In contrast, Warren’s plan would allow borrowers to refinance their federal loans at rates of 3.86% for undergraduate loans and “a little higher” for graduate and parent loans, matching the rates established by Congress for borrowers in the 2013-2014 school year. Warren argues that closing tax loopholes for millionaires will help offset the cost of refinancing and will, according to the Congressional Budget Office, reduce the federal deficit by approximately $14 billion.

Warren has also been a prominent Hill critic of DeVos, grilling her on the subject of student loans during DeVos’ confirmation testimony in January, pointing out DeVos' lack of experience in the field of education, and later concluding, "If Betsy DeVos can't commit to using the Department of Education's many tools and resources to protect students from fraud, I don't see how she can be the Secretary of Education."

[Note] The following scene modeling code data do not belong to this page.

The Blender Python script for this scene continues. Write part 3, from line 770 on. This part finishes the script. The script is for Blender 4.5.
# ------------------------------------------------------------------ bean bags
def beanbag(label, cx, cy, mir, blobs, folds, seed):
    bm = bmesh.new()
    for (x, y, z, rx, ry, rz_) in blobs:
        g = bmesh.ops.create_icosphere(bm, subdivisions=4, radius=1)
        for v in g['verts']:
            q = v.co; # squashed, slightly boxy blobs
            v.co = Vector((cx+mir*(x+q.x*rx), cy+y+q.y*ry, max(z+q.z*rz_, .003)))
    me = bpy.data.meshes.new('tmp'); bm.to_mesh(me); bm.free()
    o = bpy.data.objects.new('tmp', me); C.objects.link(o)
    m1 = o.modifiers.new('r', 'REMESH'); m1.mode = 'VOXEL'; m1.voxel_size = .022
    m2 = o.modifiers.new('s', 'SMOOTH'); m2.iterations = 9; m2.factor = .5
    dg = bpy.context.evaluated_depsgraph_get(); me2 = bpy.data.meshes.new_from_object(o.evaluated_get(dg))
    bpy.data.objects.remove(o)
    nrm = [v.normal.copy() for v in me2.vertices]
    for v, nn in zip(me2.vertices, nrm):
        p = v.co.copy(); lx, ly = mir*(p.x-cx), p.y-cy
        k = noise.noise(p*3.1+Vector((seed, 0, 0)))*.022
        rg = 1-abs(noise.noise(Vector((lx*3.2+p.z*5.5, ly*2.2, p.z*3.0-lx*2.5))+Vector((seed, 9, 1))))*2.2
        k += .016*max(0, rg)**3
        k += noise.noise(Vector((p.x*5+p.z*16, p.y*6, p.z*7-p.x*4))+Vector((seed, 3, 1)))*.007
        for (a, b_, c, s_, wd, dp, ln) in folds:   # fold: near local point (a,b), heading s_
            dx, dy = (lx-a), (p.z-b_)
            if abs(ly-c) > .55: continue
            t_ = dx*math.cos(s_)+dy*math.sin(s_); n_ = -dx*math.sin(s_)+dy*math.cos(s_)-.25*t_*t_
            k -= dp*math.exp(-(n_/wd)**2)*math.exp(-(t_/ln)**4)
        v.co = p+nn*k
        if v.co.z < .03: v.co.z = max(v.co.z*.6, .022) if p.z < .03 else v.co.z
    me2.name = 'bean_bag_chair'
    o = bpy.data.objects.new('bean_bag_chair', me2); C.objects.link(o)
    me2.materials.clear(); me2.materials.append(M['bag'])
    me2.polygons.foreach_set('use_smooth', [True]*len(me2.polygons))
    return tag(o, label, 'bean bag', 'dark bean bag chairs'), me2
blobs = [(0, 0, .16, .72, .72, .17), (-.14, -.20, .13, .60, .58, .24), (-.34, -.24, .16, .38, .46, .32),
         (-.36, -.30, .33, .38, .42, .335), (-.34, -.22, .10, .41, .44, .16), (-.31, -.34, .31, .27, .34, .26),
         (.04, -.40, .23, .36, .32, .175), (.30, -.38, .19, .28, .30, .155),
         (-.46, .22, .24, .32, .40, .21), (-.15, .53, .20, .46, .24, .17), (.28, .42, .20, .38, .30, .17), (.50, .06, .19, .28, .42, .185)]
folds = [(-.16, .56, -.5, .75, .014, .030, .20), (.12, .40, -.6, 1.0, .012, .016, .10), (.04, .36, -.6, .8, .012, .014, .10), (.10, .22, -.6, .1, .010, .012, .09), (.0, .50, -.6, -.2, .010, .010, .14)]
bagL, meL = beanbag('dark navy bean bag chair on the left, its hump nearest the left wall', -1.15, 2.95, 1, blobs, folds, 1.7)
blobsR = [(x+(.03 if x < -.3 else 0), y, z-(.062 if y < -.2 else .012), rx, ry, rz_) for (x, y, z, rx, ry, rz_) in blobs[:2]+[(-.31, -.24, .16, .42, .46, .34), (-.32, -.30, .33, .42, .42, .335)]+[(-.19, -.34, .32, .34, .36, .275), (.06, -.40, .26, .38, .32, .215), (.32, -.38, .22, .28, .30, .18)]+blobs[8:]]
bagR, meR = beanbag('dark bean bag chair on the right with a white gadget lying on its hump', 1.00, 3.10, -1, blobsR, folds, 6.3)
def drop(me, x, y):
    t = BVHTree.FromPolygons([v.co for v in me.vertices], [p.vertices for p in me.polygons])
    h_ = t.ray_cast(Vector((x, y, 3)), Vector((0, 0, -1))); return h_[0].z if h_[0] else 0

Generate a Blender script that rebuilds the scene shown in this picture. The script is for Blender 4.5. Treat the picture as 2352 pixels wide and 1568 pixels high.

Warren, as a close Sanders ally, will likely draw support from the same base of progressive Democrats and independents in any potential presidential run. But as a former tenured Harvard law professor, she will need to make inroads, especially at the national level, in demonstrating that she truly understands the daily turmoil faced by poor and working-class Americans struggling to pay off student debt. Given her own working-class background, this may not prove so difficult.

Kamala Harris

A rising star in the Democratic Party and former Attorney General of California, Sen. Kamala Harris endorses a number of progressive positions related to the student loan crisis, including increasing Pell Grant awards, supporting former President Obama’s plan for free tuition at community colleges, and advancing student loan debt refinancing options. She is also on the record as an advocate for protecting undocumented California students’ access to federal grants and in-state tuition, a principled stance that flies in the face of Trump's recent dehumanizing crackdown on DACA recipients.

In addition, Harris has prioritized going after predatory for-profit colleges. In 2013 she sued Corinthian Colleges for their predatory practices that she said “left hundreds of thousands of students in financial ruin.” Corinthian ultimately agreed to close or sell their 100-plus campuses nationwide.

In 2015 Harris sent a letter to the Department of Education urging the federal government to forgive the loans of students defrauded by Corinthian. And in 2016, she issued a consumer alert identifying what college students need to know in order to avoid predatory student loan company practices, an important move in signalling which groups she seeks to hold herself accountable to.

Like Sanders and Warren, Harris has been questioned about how she would pay for tuition-free community college, to which her campaign responded that the funds would come from closing corporate tax loopholes, ending oil company subsidies, and reducing the United States’ production of nuclear weapons. Again, as these ambitious plans would most certainly require a progressive majority in 2018, much of the success of these goals hinges on Democrats' ability to take back Congress in the coming year. Progressives have also taken issue with Harris’ stances on a number of issues connected to the prison industrial complex and the war on drugs, which she will need to respond to if she throws her hat in the ring come 2020.

Cory Booker

The Senator from New Jersey’s record on the student debt crisis is less developed than most of the other contenders on this list; however, his policies on K-12 education arguably have an impact on students’ later ability to access higher education.

Booker is a board member of Democrats for Education Reform and member of the larger “education reform” movement, which includes supporters like Obama but which is controversial among progressives. He is in favor of a form of school vouchers in some low-income communities and has championed the efforts of Gov. Chris Christie to expand charter schools and establish merit-based pay for teachers.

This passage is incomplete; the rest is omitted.